OTCM provides regulated marketplaces offering a cost-effective solution for targeting U.S. investors. Issuers wanting an informed and efficient U.S. market face less regulatory complexity and so incur lower costs. Its advanced electronic network model is low cost to traders by eliminating the middle man. This model, combined with high-quality, advanced- technology service has seen strong growth especially from international issuers. Despite challenging market conditions, it has grown revenue, much of which is non-market sensitive, every year since 2007.
Marketplaces Platform
OTCM is not an exchange, it is a technological network providing an “Open, Transparent and Connected” market saving issuers compliance costs and traders dealing costs.
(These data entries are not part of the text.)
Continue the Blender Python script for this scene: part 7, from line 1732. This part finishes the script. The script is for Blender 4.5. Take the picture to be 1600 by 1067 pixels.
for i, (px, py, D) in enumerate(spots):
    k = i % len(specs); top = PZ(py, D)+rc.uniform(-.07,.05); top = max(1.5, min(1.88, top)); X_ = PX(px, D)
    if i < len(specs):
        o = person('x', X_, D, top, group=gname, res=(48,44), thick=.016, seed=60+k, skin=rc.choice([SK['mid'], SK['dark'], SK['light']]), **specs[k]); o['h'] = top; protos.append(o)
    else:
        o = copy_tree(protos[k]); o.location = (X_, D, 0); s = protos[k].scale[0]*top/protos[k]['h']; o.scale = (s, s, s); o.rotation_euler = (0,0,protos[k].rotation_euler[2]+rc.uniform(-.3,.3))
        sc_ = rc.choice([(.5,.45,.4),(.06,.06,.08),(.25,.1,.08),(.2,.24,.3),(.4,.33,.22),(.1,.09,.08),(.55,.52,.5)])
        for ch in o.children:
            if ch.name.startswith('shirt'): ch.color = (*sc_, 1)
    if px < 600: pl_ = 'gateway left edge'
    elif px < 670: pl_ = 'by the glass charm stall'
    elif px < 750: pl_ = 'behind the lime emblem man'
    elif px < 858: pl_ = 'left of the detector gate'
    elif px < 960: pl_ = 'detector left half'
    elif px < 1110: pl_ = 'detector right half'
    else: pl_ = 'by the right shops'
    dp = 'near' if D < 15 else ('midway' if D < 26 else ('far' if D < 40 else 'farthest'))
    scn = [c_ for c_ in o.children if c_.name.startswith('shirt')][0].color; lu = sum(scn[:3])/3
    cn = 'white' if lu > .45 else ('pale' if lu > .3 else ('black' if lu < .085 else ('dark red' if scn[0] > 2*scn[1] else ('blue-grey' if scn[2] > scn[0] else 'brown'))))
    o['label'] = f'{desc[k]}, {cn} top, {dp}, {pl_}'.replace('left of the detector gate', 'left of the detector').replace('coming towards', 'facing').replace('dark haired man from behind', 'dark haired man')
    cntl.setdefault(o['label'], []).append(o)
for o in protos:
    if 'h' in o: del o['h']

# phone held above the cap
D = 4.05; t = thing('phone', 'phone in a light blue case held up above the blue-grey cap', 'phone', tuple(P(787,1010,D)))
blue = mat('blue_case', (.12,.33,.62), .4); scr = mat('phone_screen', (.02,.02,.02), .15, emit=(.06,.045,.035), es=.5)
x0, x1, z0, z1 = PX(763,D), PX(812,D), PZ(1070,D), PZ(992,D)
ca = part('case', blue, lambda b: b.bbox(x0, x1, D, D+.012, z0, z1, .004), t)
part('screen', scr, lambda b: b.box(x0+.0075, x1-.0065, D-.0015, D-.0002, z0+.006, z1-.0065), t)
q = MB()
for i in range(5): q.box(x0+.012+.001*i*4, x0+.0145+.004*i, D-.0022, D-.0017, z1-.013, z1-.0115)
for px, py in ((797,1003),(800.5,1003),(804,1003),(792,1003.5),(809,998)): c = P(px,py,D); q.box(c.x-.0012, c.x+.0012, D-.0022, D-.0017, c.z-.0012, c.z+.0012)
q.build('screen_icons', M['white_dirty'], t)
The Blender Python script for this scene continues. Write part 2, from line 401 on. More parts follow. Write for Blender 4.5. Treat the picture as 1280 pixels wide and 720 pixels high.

Issuers range from U.S. SMEs to global names such as Roche. OTCM offers three tiers of marketplace, with its highest-tier companies having exchange-comparable standards. OTCM generates revenue from: (i) OTC LINK ATS trading services (33% of 2012 revenue), mainly from charging brokers fixed monthly subscriptions with some variable month user and usage fees; (ii) market data licensing (39% of 2012 revenue), mainly from monthly fees from distributors such as Bloomberg; and (iii) issuer services (28% of 2012 revenue), mainly from annual information and communication services contracts to issuing corporates.
Why Issuers Use OTCM
OTCM’s marketplaces provide issuers with simple, technologically-advanced, regulated marketplaces, well connected to the investor and press communities, at a low cost. For broker-dealers, the SEC registered ATS trading systems are exchange equivalent in service but have lower intermediary costs.
The Key Sensitivities
The key sensitivities are regulation and technological development. Both present OTCM with challenges and opportunities. Current proposals to ease some of the rules for small U.S. companies could see greater demand to have their securities traded. There are market volume related revenues, but these are quite modest.
Valuation: Not Paying Full Value For Growth
OTCM is very profitable (c 40% ROE), has strong forecast growth (c 16% CAGR 2012-14) and generates cash (over $4m+ pa), and yet it trades on a 2013 P/E of just 14x. We believe this is partially due to low stock liquidity. Our conservative valuation approaches indicate a fair value of around $10.7.